AIM: Please reproduce every record, keeping each one exactly as written.

SUPPLIED RECORDS:
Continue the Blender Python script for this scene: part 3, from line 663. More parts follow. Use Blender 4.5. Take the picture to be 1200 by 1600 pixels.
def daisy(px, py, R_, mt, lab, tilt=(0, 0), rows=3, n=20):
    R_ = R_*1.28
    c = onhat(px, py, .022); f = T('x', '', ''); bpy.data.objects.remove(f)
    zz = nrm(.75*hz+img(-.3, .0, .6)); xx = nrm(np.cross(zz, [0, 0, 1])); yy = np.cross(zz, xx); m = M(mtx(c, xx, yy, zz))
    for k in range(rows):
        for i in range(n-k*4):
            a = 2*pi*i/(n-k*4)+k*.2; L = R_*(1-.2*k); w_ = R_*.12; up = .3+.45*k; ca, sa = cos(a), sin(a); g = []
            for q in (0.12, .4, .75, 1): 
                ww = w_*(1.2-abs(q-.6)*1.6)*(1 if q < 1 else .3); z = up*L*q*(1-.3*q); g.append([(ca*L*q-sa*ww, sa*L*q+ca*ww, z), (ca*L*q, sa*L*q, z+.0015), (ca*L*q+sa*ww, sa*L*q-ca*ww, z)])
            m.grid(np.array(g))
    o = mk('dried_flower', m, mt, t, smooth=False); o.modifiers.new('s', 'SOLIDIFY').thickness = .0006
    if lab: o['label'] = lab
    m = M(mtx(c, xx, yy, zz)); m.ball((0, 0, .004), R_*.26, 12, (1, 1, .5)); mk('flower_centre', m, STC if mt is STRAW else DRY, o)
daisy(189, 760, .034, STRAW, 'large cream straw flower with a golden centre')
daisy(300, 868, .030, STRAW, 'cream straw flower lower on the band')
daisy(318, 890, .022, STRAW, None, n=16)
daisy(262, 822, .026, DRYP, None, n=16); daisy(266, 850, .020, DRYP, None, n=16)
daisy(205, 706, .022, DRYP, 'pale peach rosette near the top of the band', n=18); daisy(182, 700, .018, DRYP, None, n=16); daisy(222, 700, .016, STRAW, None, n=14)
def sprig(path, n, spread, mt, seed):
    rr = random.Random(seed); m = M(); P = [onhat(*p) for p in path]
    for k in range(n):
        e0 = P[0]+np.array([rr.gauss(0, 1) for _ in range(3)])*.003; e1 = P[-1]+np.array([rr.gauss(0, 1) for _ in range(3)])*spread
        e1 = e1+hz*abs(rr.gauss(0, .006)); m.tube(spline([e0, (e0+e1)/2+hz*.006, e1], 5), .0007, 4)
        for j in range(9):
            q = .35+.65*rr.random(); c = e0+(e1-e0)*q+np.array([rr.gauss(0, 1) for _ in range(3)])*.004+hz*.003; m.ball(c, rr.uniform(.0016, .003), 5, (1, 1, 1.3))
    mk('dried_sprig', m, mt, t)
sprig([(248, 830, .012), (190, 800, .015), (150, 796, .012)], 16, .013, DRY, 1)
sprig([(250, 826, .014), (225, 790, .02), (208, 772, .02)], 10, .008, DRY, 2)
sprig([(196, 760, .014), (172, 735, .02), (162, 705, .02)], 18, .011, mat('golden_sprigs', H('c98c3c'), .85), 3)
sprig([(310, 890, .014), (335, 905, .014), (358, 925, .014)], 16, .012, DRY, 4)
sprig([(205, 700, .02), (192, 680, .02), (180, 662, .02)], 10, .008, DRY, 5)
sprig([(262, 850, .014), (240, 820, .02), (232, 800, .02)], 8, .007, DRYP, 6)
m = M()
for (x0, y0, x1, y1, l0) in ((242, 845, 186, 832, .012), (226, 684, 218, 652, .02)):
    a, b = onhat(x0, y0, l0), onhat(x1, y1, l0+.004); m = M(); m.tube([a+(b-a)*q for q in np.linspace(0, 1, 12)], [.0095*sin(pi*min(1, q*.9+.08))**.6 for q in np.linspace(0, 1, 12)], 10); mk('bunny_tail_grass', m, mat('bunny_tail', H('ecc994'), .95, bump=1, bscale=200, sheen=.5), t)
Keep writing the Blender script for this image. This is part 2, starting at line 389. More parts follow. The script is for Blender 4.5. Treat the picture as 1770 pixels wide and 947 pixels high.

OUTPUT BELOW:
Continue the Blender Python script for this scene: part 3, from line 663. More parts follow. Use Blender 4.5. Take the picture to be 1200 by 1600 pixels.
def daisy(px, py, R_, mt, lab, tilt=(0, 0), rows=3, n=20):
    R_ = R_*1.28
    c = onhat(px, py, .022); f = T('x', '', ''); bpy.data.objects.remove(f)
    zz = nrm(.75*hz+img(-.3, .0, .6)); xx = nrm(np.cross(zz, [0, 0, 1])); yy = np.cross(zz, xx); m = M(mtx(c, xx, yy, zz))
    for k in range(rows):
        for i in range(n-k*4):
            a = 2*pi*i/(n-k*4)+k*.2; L = R_*(1-.2*k); w_ = R_*.12; up = .3+.45*k; ca, sa = cos(a), sin(a); g = []
            for q in (0.12, .4, .75, 1): 
                ww = w_*(1.2-abs(q-.6)*1.6)*(1 if q < 1 else .3); z = up*L*q*(1-.3*q); g.append([(ca*L*q-sa*ww, sa*L*q+ca*ww, z), (ca*L*q, sa*L*q, z+.0015), (ca*L*q+sa*ww, sa*L*q-ca*ww, z)])
            m.grid(np.array(g))
    o = mk('dried_flower', m, mt, t, smooth=False); o.modifiers.new('s', 'SOLIDIFY').thickness = .0006
    if lab: o['label'] = lab
    m = M(mtx(c, xx, yy, zz)); m.ball((0, 0, .004), R_*.26, 12, (1, 1, .5)); mk('flower_centre', m, STC if mt is STRAW else DRY, o)
daisy(189, 760, .034, STRAW, 'large cream straw flower with a golden centre')
daisy(300, 868, .030, STRAW, 'cream straw flower lower on the band')
daisy(318, 890, .022, STRAW, None, n=16)
daisy(262, 822, .026, DRYP, None, n=16); daisy(266, 850, .020, DRYP, None, n=16)
daisy(205, 706, .022, DRYP, 'pale peach rosette near the top of the band', n=18); daisy(182, 700, .018, DRYP, None, n=16); daisy(222, 700, .016, STRAW, None, n=14)
def sprig(path, n, spread, mt, seed):
    rr = random.Random(seed); m = M(); P = [onhat(*p) for p in path]
    for k in range(n):
        e0 = P[0]+np.array([rr.gauss(0, 1) for _ in range(3)])*.003; e1 = P[-1]+np.array([rr.gauss(0, 1) for _ in range(3)])*spread
        e1 = e1+hz*abs(rr.gauss(0, .006)); m.tube(spline([e0, (e0+e1)/2+hz*.006, e1], 5), .0007, 4)
        for j in range(9):
            q = .35+.65*rr.random(); c = e0+(e1-e0)*q+np.array([rr.gauss(0, 1) for _ in range(3)])*.004+hz*.003; m.ball(c, rr.uniform(.0016, .003), 5, (1, 1, 1.3))
    mk('dried_sprig', m, mt, t)
sprig([(248, 830, .012), (190, 800, .015), (150, 796, .012)], 16, .013, DRY, 1)
sprig([(250, 826, .014), (225, 790, .02), (208, 772, .02)], 10, .008, DRY, 2)
sprig([(196, 760, .014), (172, 735, .02), (162, 705, .02)], 18, .011, mat('golden_sprigs', H('c98c3c'), .85), 3)
sprig([(310, 890, .014), (335, 905, .014), (358, 925, .014)], 16, .012, DRY, 4)
sprig([(205, 700, .02), (192, 680, .02), (180, 662, .02)], 10, .008, DRY, 5)
sprig([(262, 850, .014), (240, 820, .02), (232, 800, .02)], 8, .007, DRYP, 6)
m = M()
for (x0, y0, x1, y1, l0) in ((242, 845, 186, 832, .012), (226, 684, 218, 652, .02)):
    a, b = onhat(x0, y0, l0), onhat(x1, y1, l0+.004); m = M(); m.tube([a+(b-a)*q for q in np.linspace(0, 1, 12)], [.0095*sin(pi*min(1, q*.9+.08))**.6 for q in np.linspace(0, 1, 12)], 10); mk('bunny_tail_grass', m, mat('bunny_tail', H('ecc994'), .95, bump=1, bscale=200, sheen=.5), t)
Keep writing the Blender script for this image. This is part 2, starting at line 389. More parts follow. The script is for Blender 4.5. Treat the picture as 1770 pixels wide and 947 pixels high.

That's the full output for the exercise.